Gilles Lipovetsky

Traducción de Antonio-Prometeo Moya. Anagrama, 2011. 216 páginas. 16 euros

En Francia es común un tipo de ensayo que aborda un tema de actualidad en pocas páginas, con un lenguaje de elevado nivel intelectual, pero de fácil lectura, en el que no faltan expresiones del tipo “la mercantilización de la cultura y la culturización de la mercancía”, ni neologismos más o menos afortunados como “cultura-mundo”. El género tiene sus partidarios y sus detractores; rara vez ofrece análisis en profundidad pero casi siempre proporciona ideas para la reflexión. Este es el caso de El Occidente globalizado, un libro breve en el que se enfrentan las opiniones de Gilles Lipovetsky (París 1944), analista de la hipermodernidad y del hiperindividualismo, bien conocido por su obra La era del vacío (1983), y Hervé Juvin, un crítico de la globalización, casi desconocido fuera de Francia.

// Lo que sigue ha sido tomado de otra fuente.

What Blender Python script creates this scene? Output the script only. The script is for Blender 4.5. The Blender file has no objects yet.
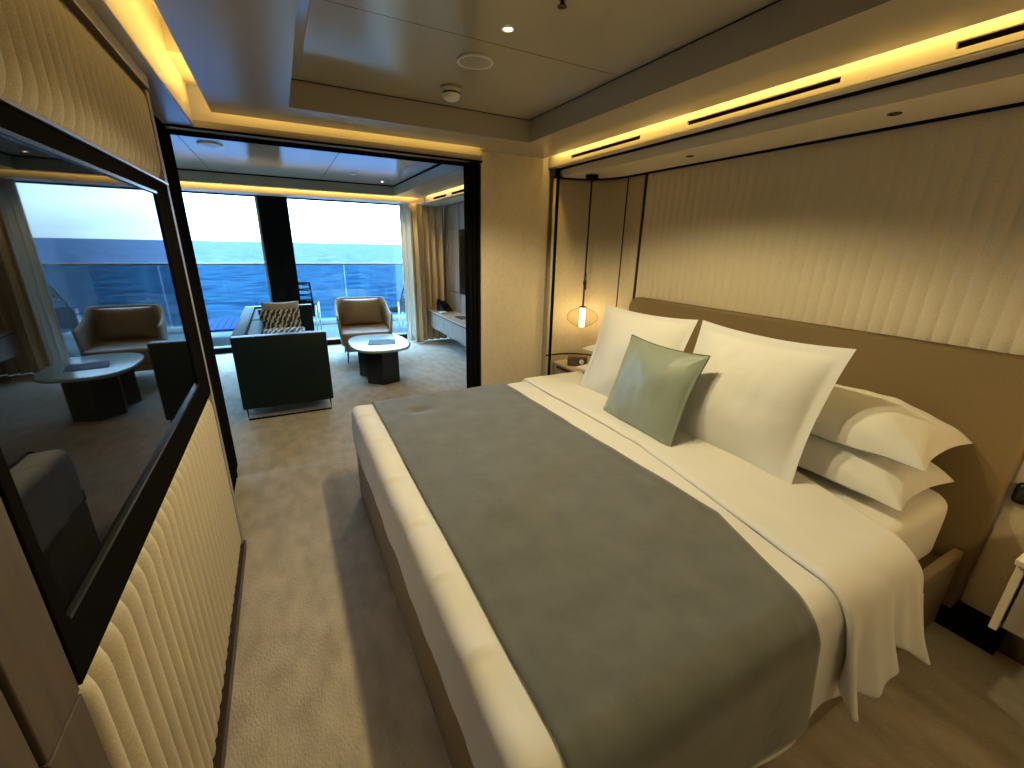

Lipovetsky manifiesta un moderado optimismo acerca de las consecuencias culturales de la globalización tecnológica y capitalista, que se caracterizaría por una expansión de una cultura convertida en un sector de la economía, guiado por criterios de rentabilidad y gestionado de acuerdo a estrategias de marketing, pero también por la expansión global de los derechos humanos y de la perspectiva ecológica. En este último tema, Lipovetsky se inclina un tanto ante los tópicos, al poner en un mismo nivel la amenaza del cambio climático, bien real y posiblemente muy grave, y la energía nuclear o los cultivos transgénicos, que más que amenazas son soluciones para los desafíos a que nos enfrentamos, pero sostiene con lucidez que la dimensión ecológica no representa una alternativa a la economía de mercado globalizada, sino un medio para hacerla sostenible.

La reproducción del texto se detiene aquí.